Terms used in this study in a similar way to the authors cited include:

  • Qualitative versus quantitative research: Qualitative research is defined by Strauss and Corbin (1998, p. 18), as “any type of research that provides findings not arrived at by statistical procedures or other means of quantification”. Quantitative research relies on such procedures. The terms qualitative and quantitative are used herein to describe research type or overall approach and also to distinguish methods based on statistical analysis from ones that rely primarily on interpreting verbal information but which may incorporate some quantitative analysis.
  • Methodologies versus methods: Strauss and Corbin (1998) distinguish between “methodologies”, which they suggest are a way of thinking about and studying social reality and “methods” which they view as a tool kit of procedures and techniques for collecting, analysing, and displaying data. Zalan and Lewis (2004) make a similar distinction. They cited Babbie (1992, p. 18) who characterises methodology as “the sense of finding out”, a subfield of epistemology concerned with, among other issues, which methods are appropriate and when and why. Methods involve the “systematic, focused and orderly collection and analysis of data” (Ghauri, Gronhaug, Kristiandslund, 1995, cited in Zalan and Lewis, 2004, p. 2).

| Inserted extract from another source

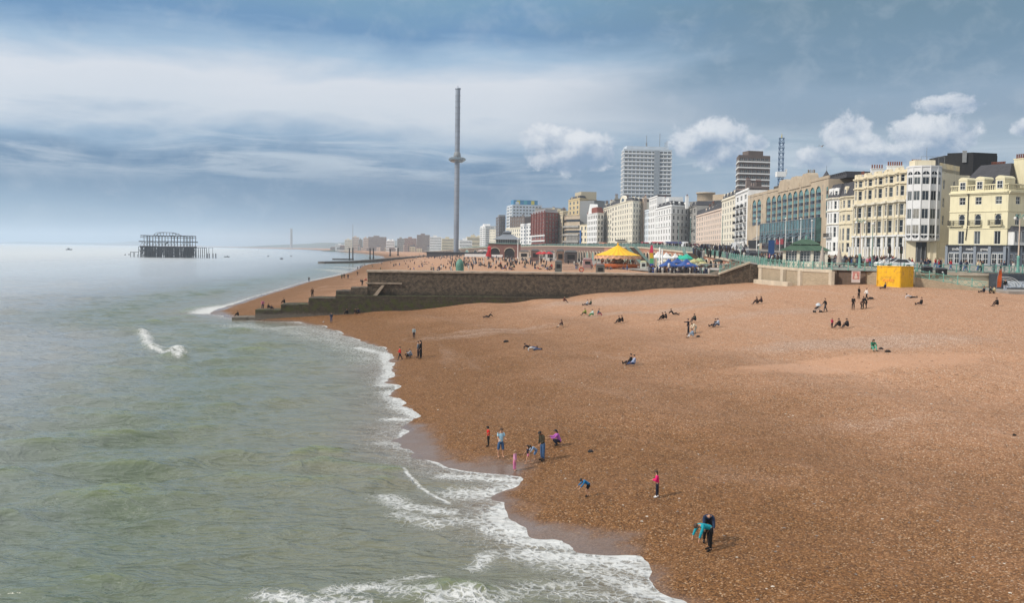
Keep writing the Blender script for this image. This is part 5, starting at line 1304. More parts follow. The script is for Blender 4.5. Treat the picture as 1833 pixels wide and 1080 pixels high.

  • This research uses an interpretivist qualitative case study methodology and multicase study method and techniques supported by qualitative analysis including pattern matching and alternative hypotheses testing (Yin, 1994). Although the overall approach is characterised as qualitative, analyses include event frequency and variable counts, which are, strictly speaking, quantitative. The quantitative components, however, rely exclusively on researcher interpretation rather than on standard statistical analysis techniques to derive meaning (Strauss & Corbin, 1998).